■ SOURCE MATERIAL ■

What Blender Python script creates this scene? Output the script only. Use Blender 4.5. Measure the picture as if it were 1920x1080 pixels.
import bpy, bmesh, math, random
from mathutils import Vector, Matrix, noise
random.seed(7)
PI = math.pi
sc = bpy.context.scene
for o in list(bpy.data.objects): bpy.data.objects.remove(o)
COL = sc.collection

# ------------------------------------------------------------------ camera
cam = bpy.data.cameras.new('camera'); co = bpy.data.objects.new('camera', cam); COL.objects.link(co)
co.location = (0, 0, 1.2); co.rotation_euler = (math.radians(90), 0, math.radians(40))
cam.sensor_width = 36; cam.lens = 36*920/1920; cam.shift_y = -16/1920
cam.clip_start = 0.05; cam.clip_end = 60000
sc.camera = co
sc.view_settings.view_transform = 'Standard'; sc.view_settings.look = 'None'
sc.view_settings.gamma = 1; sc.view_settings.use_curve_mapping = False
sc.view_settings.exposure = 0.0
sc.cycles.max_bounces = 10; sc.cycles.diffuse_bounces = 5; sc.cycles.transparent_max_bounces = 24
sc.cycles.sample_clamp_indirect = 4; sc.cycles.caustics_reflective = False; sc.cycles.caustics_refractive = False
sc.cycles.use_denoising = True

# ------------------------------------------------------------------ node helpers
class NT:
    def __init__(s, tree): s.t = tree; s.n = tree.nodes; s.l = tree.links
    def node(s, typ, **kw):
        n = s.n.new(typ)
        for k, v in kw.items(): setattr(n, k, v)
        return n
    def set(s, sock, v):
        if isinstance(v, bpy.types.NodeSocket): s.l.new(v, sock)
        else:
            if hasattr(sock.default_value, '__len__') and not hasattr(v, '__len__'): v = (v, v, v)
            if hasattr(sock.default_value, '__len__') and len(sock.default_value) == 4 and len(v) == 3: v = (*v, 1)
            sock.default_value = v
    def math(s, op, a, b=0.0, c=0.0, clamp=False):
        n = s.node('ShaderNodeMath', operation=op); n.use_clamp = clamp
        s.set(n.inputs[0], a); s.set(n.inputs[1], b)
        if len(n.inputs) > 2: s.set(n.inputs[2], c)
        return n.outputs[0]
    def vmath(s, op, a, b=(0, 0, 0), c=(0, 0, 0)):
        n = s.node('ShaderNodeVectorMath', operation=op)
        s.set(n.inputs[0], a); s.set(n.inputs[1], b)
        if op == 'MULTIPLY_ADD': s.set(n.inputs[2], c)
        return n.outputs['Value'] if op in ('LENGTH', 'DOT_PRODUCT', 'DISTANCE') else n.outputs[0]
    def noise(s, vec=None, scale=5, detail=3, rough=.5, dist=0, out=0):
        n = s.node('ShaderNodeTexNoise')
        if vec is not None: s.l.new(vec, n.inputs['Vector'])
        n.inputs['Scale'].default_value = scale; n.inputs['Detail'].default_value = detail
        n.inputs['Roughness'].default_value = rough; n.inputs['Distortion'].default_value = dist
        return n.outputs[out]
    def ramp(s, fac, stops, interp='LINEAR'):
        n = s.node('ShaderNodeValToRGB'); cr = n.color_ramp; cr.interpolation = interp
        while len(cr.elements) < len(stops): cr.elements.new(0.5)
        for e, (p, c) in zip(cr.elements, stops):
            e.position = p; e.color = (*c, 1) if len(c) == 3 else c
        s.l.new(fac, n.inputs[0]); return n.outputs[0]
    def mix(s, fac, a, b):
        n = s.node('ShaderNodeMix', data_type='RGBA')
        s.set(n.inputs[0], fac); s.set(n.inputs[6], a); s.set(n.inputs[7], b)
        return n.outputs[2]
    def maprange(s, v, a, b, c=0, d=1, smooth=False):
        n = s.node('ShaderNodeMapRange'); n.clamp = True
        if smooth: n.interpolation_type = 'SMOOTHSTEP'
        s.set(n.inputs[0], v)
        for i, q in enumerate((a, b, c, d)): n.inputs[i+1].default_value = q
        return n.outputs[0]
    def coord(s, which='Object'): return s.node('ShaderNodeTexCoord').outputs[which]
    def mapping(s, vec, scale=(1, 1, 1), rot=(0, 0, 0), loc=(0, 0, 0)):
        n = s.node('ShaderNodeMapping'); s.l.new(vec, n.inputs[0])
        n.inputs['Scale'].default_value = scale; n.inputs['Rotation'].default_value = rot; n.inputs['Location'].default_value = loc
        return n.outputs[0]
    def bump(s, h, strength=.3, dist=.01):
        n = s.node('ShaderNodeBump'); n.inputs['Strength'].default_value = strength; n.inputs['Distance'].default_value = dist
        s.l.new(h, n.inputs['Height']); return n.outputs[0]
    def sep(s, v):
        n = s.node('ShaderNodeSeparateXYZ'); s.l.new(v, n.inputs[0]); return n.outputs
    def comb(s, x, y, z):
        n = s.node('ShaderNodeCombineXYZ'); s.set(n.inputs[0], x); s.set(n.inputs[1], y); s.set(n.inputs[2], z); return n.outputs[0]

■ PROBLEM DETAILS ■
Everything from the first line above through the line that contains "sc.cycles.use_denoising = True" should be duplicated exactly, please, and nothing beyond it.

■ FINISHED ANSWER ■
What Blender Python script creates this scene? Output the script only. Use Blender 4.5. Measure the picture as if it were 1920x1080 pixels.
import bpy, bmesh, math, random
from mathutils import Vector, Matrix, noise
random.seed(7)
PI = math.pi
sc = bpy.context.scene
for o in list(bpy.data.objects): bpy.data.objects.remove(o)
COL = sc.collection

# ------------------------------------------------------------------ camera
cam = bpy.data.cameras.new('camera'); co = bpy.data.objects.new('camera', cam); COL.objects.link(co)
co.location = (0, 0, 1.2); co.rotation_euler = (math.radians(90), 0, math.radians(40))
cam.sensor_width = 36; cam.lens = 36*920/1920; cam.shift_y = -16/1920
cam.clip_start = 0.05; cam.clip_end = 60000
sc.camera = co
sc.view_settings.view_transform = 'Standard'; sc.view_settings.look = 'None'
sc.view_settings.gamma = 1; sc.view_settings.use_curve_mapping = False
sc.view_settings.exposure = 0.0
sc.cycles.max_bounces = 10; sc.cycles.diffuse_bounces = 5; sc.cycles.transparent_max_bounces = 24
sc.cycles.sample_clamp_indirect = 4; sc.cycles.caustics_reflective = False; sc.cycles.caustics_refractive = False
sc.cycles.use_denoising = True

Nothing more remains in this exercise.